I liked some and and I didn’t some. I never, however, understood, how films are made. Then, along comes a spider. Well, not a spider, but Shaurya, really. But, underestimate not, his web of thought.

He talks of movies with such passion that it is impossible to ignore. I have usually loved movies for what they were. But when he and I get into “discussions” about movies, I see all the films in a different light.

Friends do that to you.

Friends do a lot of things to you. They change the way you look at life. They stand with and behind you when difficult questions come up. They sit in front of you, look into you eyes and speak their heart out.

I live my life with an artist and I am a reluctant artist myself. But, the mind — the mind of an artist is such a complex world — it needs a signature, a triplicate clearance, which includes a retina-scan, to permeate this world. I am the audience who is an artist himself. And, I have endlessly struggled to know if the art and the artist have a relationship that is true and consistent in thought and how art is peceived.

I saw, Before the Rains, e.g. And I thought, that here was an artist, showing off only one art form that he is capable of.
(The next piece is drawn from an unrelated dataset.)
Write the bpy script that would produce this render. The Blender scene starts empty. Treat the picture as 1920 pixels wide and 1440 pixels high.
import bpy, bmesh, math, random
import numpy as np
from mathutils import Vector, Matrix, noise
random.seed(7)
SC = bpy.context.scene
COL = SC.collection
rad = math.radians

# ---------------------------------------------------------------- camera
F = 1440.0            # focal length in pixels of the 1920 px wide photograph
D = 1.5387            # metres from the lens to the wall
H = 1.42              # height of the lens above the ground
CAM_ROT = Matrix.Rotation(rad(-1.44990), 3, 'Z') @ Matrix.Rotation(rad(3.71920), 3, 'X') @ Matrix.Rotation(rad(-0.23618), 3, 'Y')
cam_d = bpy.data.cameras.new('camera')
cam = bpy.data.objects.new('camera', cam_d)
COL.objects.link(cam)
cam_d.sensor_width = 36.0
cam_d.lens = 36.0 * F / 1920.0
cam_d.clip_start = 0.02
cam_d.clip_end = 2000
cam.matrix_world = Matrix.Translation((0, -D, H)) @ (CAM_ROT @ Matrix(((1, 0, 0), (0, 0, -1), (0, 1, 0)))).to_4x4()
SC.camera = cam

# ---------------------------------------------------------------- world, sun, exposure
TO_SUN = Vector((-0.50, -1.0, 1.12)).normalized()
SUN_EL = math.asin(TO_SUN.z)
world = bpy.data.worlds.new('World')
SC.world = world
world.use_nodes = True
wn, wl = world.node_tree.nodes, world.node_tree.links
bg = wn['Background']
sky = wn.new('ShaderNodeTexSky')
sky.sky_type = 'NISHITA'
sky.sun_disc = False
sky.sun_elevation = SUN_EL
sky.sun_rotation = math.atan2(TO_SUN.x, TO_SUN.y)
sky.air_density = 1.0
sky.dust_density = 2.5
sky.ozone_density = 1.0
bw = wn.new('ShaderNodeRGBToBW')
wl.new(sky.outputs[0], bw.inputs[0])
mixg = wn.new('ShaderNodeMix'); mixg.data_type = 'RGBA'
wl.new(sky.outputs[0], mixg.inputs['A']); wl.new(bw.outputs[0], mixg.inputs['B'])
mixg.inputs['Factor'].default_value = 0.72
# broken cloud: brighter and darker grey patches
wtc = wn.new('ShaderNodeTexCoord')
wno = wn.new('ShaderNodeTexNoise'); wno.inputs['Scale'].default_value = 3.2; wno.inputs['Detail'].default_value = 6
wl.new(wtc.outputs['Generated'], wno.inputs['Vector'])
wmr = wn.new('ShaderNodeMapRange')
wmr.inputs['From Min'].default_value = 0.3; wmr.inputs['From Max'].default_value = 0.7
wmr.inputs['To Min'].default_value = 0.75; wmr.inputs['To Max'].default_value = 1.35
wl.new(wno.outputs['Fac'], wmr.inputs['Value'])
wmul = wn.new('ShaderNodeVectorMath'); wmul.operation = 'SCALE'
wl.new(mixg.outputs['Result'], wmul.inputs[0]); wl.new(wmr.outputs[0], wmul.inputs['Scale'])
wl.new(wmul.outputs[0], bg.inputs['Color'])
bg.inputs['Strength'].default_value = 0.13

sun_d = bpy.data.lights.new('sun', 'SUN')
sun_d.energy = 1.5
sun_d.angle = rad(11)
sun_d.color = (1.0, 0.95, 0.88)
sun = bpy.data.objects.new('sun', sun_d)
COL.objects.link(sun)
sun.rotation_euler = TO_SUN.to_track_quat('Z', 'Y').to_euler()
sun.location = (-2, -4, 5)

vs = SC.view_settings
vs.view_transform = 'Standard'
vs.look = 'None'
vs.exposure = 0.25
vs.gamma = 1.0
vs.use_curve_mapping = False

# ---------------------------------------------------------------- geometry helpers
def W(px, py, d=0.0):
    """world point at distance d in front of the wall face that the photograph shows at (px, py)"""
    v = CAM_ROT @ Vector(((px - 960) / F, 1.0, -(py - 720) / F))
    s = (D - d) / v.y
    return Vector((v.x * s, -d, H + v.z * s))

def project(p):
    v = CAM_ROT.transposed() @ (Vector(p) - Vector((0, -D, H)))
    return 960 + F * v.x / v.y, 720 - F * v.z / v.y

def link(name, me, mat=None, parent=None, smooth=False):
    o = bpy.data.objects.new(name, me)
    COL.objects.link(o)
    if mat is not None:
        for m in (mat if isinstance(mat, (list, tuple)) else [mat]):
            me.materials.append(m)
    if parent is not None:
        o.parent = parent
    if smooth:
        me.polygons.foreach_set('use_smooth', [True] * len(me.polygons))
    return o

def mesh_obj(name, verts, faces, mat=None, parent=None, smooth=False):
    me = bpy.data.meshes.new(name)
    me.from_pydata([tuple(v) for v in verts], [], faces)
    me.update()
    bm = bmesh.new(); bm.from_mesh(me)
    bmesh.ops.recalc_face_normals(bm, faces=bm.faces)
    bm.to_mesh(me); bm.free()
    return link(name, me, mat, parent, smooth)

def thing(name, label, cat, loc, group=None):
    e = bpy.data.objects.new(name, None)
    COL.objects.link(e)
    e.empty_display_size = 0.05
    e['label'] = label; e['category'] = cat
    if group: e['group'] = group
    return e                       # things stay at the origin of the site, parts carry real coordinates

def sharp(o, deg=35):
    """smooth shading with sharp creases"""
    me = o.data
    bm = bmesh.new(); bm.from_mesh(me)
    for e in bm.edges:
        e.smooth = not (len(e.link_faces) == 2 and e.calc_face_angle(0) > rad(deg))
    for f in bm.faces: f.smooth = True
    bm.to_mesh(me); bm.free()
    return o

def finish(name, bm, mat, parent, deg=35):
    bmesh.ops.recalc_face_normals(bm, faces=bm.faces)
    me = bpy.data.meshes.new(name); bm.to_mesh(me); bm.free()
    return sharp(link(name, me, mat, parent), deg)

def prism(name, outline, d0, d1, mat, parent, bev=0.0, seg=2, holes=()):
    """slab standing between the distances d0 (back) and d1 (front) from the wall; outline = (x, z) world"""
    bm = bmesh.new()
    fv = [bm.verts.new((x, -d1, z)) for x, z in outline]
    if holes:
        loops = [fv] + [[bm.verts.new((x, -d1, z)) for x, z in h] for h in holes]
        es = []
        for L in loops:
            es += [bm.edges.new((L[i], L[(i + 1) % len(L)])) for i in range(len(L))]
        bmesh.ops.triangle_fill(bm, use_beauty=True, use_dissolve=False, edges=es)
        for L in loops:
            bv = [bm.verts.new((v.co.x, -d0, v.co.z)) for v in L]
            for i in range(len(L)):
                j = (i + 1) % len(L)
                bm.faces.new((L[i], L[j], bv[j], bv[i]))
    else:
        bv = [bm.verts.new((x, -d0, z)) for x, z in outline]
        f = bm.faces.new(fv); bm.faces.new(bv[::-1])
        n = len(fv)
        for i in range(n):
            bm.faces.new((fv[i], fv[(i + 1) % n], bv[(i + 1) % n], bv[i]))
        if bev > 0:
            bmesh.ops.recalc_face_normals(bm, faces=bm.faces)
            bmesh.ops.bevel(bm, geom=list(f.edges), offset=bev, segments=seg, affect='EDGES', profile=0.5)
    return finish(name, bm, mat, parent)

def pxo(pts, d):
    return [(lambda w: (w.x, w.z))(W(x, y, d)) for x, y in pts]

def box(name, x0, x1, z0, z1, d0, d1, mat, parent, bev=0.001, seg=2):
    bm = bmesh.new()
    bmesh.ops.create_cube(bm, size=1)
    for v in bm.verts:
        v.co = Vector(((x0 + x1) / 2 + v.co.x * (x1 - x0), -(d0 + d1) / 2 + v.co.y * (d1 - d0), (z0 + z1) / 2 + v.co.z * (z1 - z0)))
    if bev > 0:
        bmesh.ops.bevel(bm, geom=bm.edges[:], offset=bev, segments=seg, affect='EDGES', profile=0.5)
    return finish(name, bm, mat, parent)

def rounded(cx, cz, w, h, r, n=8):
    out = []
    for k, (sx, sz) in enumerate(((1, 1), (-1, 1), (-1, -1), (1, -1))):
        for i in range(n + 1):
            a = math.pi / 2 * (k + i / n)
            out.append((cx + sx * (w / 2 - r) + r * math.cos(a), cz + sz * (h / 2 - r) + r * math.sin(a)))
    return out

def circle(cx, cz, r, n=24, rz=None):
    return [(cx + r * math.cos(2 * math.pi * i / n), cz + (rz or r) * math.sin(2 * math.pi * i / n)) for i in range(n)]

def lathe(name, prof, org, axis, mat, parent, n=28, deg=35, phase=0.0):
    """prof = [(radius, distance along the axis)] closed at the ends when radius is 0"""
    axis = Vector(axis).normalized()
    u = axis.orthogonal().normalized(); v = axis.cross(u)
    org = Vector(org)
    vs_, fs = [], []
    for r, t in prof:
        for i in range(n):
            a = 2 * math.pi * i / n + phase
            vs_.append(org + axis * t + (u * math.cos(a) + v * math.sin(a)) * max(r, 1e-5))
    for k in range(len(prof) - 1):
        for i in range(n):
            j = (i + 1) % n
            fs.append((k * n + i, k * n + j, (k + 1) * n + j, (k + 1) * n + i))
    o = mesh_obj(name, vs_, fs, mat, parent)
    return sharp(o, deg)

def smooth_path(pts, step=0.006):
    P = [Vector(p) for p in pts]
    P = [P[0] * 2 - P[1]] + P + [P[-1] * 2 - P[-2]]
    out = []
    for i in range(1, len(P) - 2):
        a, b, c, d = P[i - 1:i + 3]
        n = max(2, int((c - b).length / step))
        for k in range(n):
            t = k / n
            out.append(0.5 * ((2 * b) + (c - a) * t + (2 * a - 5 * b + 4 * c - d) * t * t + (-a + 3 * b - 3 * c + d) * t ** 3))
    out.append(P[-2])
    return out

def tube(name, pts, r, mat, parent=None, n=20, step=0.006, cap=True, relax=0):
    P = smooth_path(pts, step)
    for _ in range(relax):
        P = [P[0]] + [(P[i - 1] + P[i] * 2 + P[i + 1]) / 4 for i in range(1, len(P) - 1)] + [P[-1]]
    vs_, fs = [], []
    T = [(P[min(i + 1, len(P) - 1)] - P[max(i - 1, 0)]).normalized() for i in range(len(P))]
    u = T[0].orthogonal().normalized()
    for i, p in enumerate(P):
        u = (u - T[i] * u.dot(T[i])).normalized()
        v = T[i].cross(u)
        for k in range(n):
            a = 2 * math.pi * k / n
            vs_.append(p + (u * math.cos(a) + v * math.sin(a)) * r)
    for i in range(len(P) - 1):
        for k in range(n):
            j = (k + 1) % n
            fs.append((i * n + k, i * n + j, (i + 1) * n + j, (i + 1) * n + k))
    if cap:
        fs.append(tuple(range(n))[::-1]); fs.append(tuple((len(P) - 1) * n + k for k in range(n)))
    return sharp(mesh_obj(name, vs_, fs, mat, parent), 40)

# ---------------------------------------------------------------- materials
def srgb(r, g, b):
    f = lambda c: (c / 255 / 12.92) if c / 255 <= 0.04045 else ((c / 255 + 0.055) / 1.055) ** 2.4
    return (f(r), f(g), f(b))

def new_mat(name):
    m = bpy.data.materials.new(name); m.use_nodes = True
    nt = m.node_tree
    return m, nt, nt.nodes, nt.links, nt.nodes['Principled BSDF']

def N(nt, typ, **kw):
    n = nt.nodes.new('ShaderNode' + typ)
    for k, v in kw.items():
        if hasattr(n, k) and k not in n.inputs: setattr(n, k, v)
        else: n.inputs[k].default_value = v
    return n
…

Cinematography.

What is good storytelling? Ask the grandmother. She was the best storyteller, ever. And if I ever make films, I will tell stories that she would. She’d rapture you with her oration. You would enter a world that transcended time, geography and space. How did she achieve it? It was not technique, nor presentation.

She had the x that tele-ported us worlds apart. She never gave the details on backgrounds or the social composition of the characters in the story. She didn’t paint a picture with colours, lines and fills. She ignited the fire in imagination that we were willing as grandchildren.

Tate Modern - Wall Art - 4

Back to the artist.

Anant Mane, a director of yore, has recently captured my imagination. He has made quite a few Marathi films, so, if you haven’t seen some of his work, that’s fine. I haven’t seen all of his movies, either. Of the ones I have seen, he seems to use backgrounds to good effect, amazing effect, in fact, given the context of the story.

Question.

Is this a deliberate use of backgrounds to define the story or is it default? I am talking of co-incidences here. How far is a co-incidence a co-incidence? My friend Shaurya, says that it is always a deliberate act.

What does an artist’s deliberation mean? How does she define what she does — what is the signature that defines her? Subhash Ghai, for example, uses a very crude signature — he makes a minute appearance in all his films. Significantly so, how do you identify an artist’s “signature” in an artwork, unless he uses it consistently and without variation? Subhash Ghai signatures are so obvious, it is one thing.

Then, the question arises: is your signature obvious? What is the Clint Eastwood directorial signature, for example? If I didn’t tell you about it, would you be able to identify a Clint Eastwood film?

Why?
How?
What basis?

I have come to love this almost sneaking quality of an artist. Sneaking in a way that they may never tell you the intent, yet present to you a story that touches your heart. It is a tease.

Make your own meaning, for you shall never know what I really meant.